Problem description: Print exactly the lines from the first one down to the line containing "return d.x * t, d.y * t", both ends included, with no pictures and nothing else.

Dataset extract:
>> Start

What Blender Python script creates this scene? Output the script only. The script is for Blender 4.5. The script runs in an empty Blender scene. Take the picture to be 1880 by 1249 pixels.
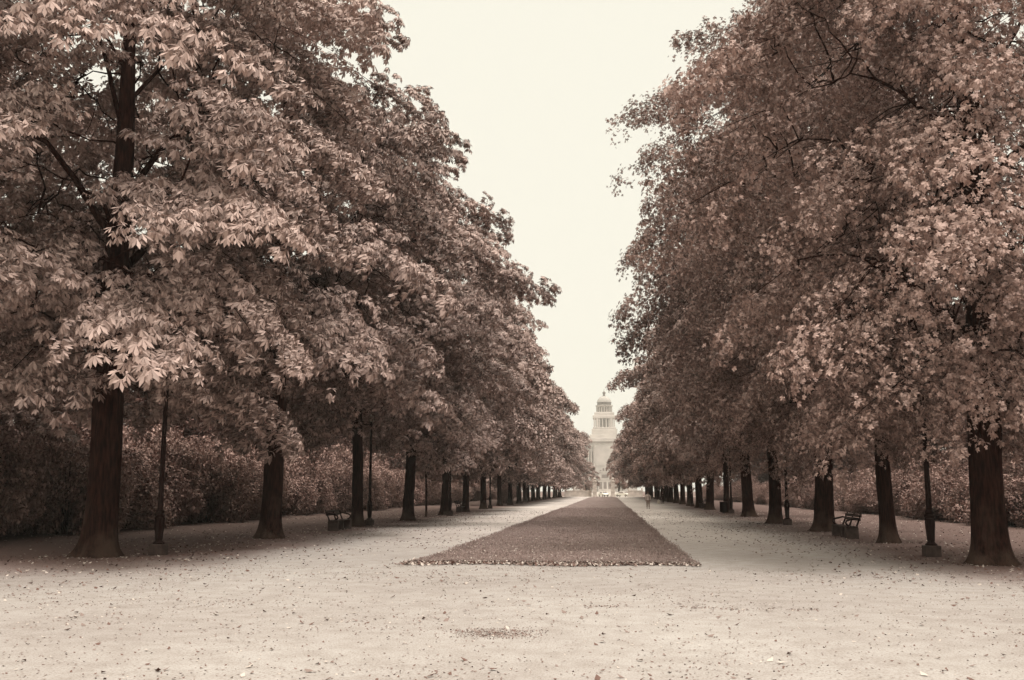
import bpy, math, random
import numpy as np
from mathutils import Vector, Matrix
R = math.radians
rng = np.random.default_rng(11)
random.seed(11)
sc = bpy.context.scene
col = sc.collection

# ------------------------------------------------------------------ camera, sky, sun, exposure
H_EYE, F_PX, PX0, PY0 = 1.8, 1828.0, 940.0, 624.5
PITCH, YAW = R(8.57), R(5.47)
cd = bpy.data.cameras.new('camera'); cam = bpy.data.objects.new('camera', cd); col.objects.link(cam)
cd.sensor_width = 36.0; cd.lens = 36.0 * F_PX / 1880.0; cd.clip_start = 0.1; cd.clip_end = 5000
cam.location = (0, 0, H_EYE)
cam.rotation_euler = (R(90) + PITCH, 0, YAW)
sc.camera = cam
CAMR = (Matrix.Rotation(YAW, 3, 'Z') @ Matrix.Rotation(R(90) + PITCH, 3, 'X'))

def ground_at(px, py):
    """the spot of open ground seen at a point of the photograph (1880 wide)"""
    d = CAMR @ Vector(((px - PX0) / F_PX, -(py - PY0) / F_PX, -1.0))
    t = -H_EYE / d.z
    return d.x * t, d.y * t

SUN_EL, SUN_AZ = R(58), R(140)      # azimuth clockwise from +Y: behind the camera, to the right
w = bpy.data.worlds.new('World'); sc.world = w; w.use_nodes = True
nt = w.node_tree; nt.nodes.clear()
def N(nt, t, **k):
    n = nt.nodes.new(t)
    for a, b in k.items():
        if a in n.bl_rna.properties: setattr(n, a, b)
        else: n.inputs[a].default_value = b
    return n
out = N(nt, 'ShaderNodeOutputWorld'); bg = N(nt, 'ShaderNodeBackground')
sky = N(nt, 'ShaderNodeTexSky'); sky.sky_type = 'NISHITA'; sky.sun_disc = False
sky.sun_elevation = SUN_EL; sky.sun_rotation = SUN_AZ; sky.air_density = 2; sky.dust_density = 6
bw = N(nt, 'ShaderNodeRGBToBW'); nt.links.new(sky.outputs[0], bw.inputs[0])
# overcast: an even bright cream deck, a little of the clear sky's brightness showing through, brighter overhead
tc = N(nt, 'ShaderNodeTexCoord'); sep = N(nt, 'ShaderNodeSeparateXYZ'); nt.links.new(tc.outputs['Generated'], sep.inputs[0])
mr = N(nt, 'ShaderNodeMapRange'); nt.links.new(sep.outputs[2], mr.inputs[0])
for i, v in ((1, 0.47), (2, 0.95), (3, 1.0), (4, 3.0)): mr.inputs[i].default_value = v
m1 = N(nt, 'ShaderNodeMath', operation='MULTIPLY'); nt.links.new(bw.outputs[0], m1.inputs[0]); m1.inputs[1].default_value = 0.06
m2 = N(nt, 'ShaderNodeMath', operation='ADD'); nt.links.new(m1.outputs[0], m2.inputs[0]); m2.inputs[1].default_value = 8.55
m3 = N(nt, 'ShaderNodeMath', operation='MULTIPLY'); nt.links.new(m2.outputs[0], m3.inputs[0]); nt.links.new(mr.outputs[0], m3.inputs[1])
vm = N(nt, 'ShaderNodeVectorMath', operation='SCALE'); vm.inputs[0].default_value = (1.0, 0.965, 0.84)
nt.links.new(m3.outputs[0], vm.inputs['Scale']); nt.links.new(vm.outputs[0], bg.inputs[0])
bg.inputs[1].default_value = 0.11
nt.links.new(bg.outputs[0], out.inputs[0])

sd = bpy.data.lights.new('sun', 'SUN'); sun = bpy.data.objects.new('sun', sd); col.objects.link(sun)
sd.energy = 2.8; sd.angle = R(16); sd.color = (1.0, 0.97, 0.92)
sdir = Vector((math.sin(SUN_AZ) * math.cos(SUN_EL), math.cos(SUN_AZ) * math.cos(SUN_EL), math.sin(SUN_EL)))
sun.rotation_euler = sdir.to_track_quat('Z', 'Y').to_euler(); sun.location = (0, -20, 60)
sc.view_settings.view_transform = 'Standard'; sc.view_settings.look = 'None'
sc.view_settings.exposure = 0.0; sc.view_settings.gamma = 1.0
sc.cycles.use_denoising = True
sc.cycles.max_bounces = 6; sc.cycles.diffuse_bounces = 2; sc.cycles.glossy_bounces = 2
sc.cycles.transmission_bounces = 4; sc.cycles.volume_bounces = 0
sc.cycles.pixel_filter_type = 'BLACKMAN_HARRIS'; sc.cycles.filter_width = 1.5

# ------------------------------------------------------------------ helpers
def tag(o, label=None, cat=None, group=None, kind=None):
    if label: o['label'] = label
    if cat: o['category'] = cat
    if group: o['group'] = group
    if kind: o['kind'] = kind
    return o
def empty(name, loc=(0, 0, 0), rz=0.0, label=None, cat=None, group=None):
    o = bpy.data.objects.new(name, None); col.objects.link(o); o.empty_display_size = .2
    o.location = loc; o.rotation_euler = (0, 0, rz)
    return tag(o, label, cat, group)
def link(name, me, mat=None, parent=None):
    o = bpy.data.objects.new(name, me); col.objects.link(o)
    if mat is not None and len(me.materials) == 0:
        for m in (mat if isinstance(mat, (list, tuple)) else [mat]): me.materials.append(m)
    if parent: o.parent = parent
    return o
def tri_mesh(name, V, T, mats=None, mi=None, smooth=False):
    me = bpy.data.meshes.new(name)
    V = np.ascontiguousarray(V, dtype=np.float32); T = np.ascontiguousarray(T, dtype=np.int32)
    me.vertices.add(len(V)); me.vertices.foreach_set('co', V.ravel())
    me.loops.add(T.size); me.loops.foreach_set('vertex_index', T.ravel())
    k = T.shape[1]
    me.polygons.add(len(T))
    me.polygons.foreach_set('loop_start', np.arange(0, T.size, k, dtype=np.int32))
    me.polygons.foreach_set('loop_total', np.full(len(T), k, dtype=np.int32))
    if mats:
        for m in mats: me.materials.append(m)
    if mi is not None: me.polygons.foreach_set('material_index', np.ascontiguousarray(mi, dtype=np.int32))
    if smooth: me.polygons.foreach_set('use_smooth', np.ones(len(T), dtype=bool))
    me.update(calc_edges=True)
    return me
class MB:
    """collects simple solids and links them as ONE mesh object"""
    def __init__(s): s.v = []; s.f = []
    def add(s, vs, fs):
        n = len(s.v); s.v += [tuple(v) for v in vs]; s.f += [tuple(i + n for i in f) for f in fs]; return s
    def box(s, x0, x1, y0, y1, z0, z1, taper=0.0, bev=0.0):
        t = taper
        if bev:
            b = bev
            rings = [(x0 + b, x1 - b, y0 + b, y1 - b, z0), (x0, x1, y0, y1, z0 + b), (x0 + t, x1 - t, y0 + t, y1 - t, z1 - b), (x0 + t + b, x1 - t - b, y0 + t + b, y1 - t - b, z1)]
        else:
            rings = [(x0, x1, y0, y1, z0), (x0 + t, x1 - t, y0 + t, y1 - t, z1)]
        vs = []; fs = []
        for (a, b_, c, d, z) in rings: vs += [(a, c, z), (b_, c, z), (b_, d, z), (a, d, z)]
        m = len(rings)
        fs.append((3, 2, 1, 0)); fs.append(tuple(4 * (m - 1) + i for i in range(4)))
        for k in range(m - 1):
            for i in range(4):
                j = (i + 1) % 4; fs.append((4 * k + i, 4 * k + j, 4 * k + 4 + j, 4 * k + 4 + i))
        return s.add(vs, fs)
    def lathe(s, prof, cx=0, cy=0, seg=20, flute=0.0, nfl=8):
        vs = []; fs = []
        for (r, z) in prof:
            for i in range(seg):
                a = 2 * math.pi * i / seg
                rr = r * (1 + flute * math.cos(nfl * a))
                vs.append((cx + rr * math.cos(a), cy + rr * math.sin(a), z))
        for k in range(len(prof) - 1):
            for i in range(seg):
                j = (i + 1) % seg; fs.append((k * seg + i, k * seg + j, (k + 1) * seg + j, (k + 1) * seg + i))
        fs.append(tuple(reversed(range(seg)))); fs.append(tuple((len(prof) - 1) * seg + i for i in range(seg)))
        return s.add(vs, fs)
    def tube(s, pts, rad, seg=8):
        V, F = tube_arrays([Vector(p) for p in pts], rad if isinstance(rad, (list, tuple)) else [rad] * len(pts), seg)
        return s.add(V, F + [tuple(reversed(range(seg))), tuple(len(V) - seg + i for i in range(seg))])
    def build(s, name, mat, parent=None, smooth=False, loc=None):
        me = bpy.data.meshes.new(name); me.from_pydata(s.v, [], s.f); me.update()
        if smooth:
            for p in me.polygons: p.use_smooth = True
            me.set_sharp_from_angle(angle=R(35))
        o = link(name, me, mat, parent)
        if loc: o.location = loc
        return o
def tube_arrays(pts, rads, seg=8, flute=None):
    V = []; F = []
    up = Vector((0.13, 0.97, 0.2)).normalized()
    for k, p in enumerate(pts):
        a = pts[max(k - 1, 0)]; b = pts[min(k + 1, len(pts) - 1)]
        t = (b - a).normalized(); u = up.cross(t)
        if u.length < 1e-3: u = Vector((1, 0, 0)).cross(t)
        u.normalize(); v = t.cross(u)
        for i in range(seg):
            an = 2 * math.pi * i / seg
            r = rads[k] * (flute(an, k) if flute else 1.0)
            V.append(p + u * (r * math.cos(an)) + v * (r * math.sin(an)))
    for k in range(len(pts) - 1):
        for i in range(seg):
            j = (i + 1) % seg
            F.append((k * seg + i, k * seg + j, (k + 1) * seg + j, (k + 1) * seg + i))
    return V, F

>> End

Answer to this exercise:
What Blender Python script creates this scene? Output the script only. The script is for Blender 4.5. The script runs in an empty Blender scene. Take the picture to be 1880 by 1249 pixels.
import bpy, math, random
import numpy as np
from mathutils import Vector, Matrix
R = math.radians
rng = np.random.default_rng(11)
random.seed(11)
sc = bpy.context.scene
col = sc.collection

# ------------------------------------------------------------------ camera, sky, sun, exposure
H_EYE, F_PX, PX0, PY0 = 1.8, 1828.0, 940.0, 624.5
PITCH, YAW = R(8.57), R(5.47)
cd = bpy.data.cameras.new('camera'); cam = bpy.data.objects.new('camera', cd); col.objects.link(cam)
cd.sensor_width = 36.0; cd.lens = 36.0 * F_PX / 1880.0; cd.clip_start = 0.1; cd.clip_end = 5000
cam.location = (0, 0, H_EYE)
cam.rotation_euler = (R(90) + PITCH, 0, YAW)
sc.camera = cam
CAMR = (Matrix.Rotation(YAW, 3, 'Z') @ Matrix.Rotation(R(90) + PITCH, 3, 'X'))

def ground_at(px, py):
    """the spot of open ground seen at a point of the photograph (1880 wide)"""
    d = CAMR @ Vector(((px - PX0) / F_PX, -(py - PY0) / F_PX, -1.0))
    t = -H_EYE / d.z
    return d.x * t, d.y * t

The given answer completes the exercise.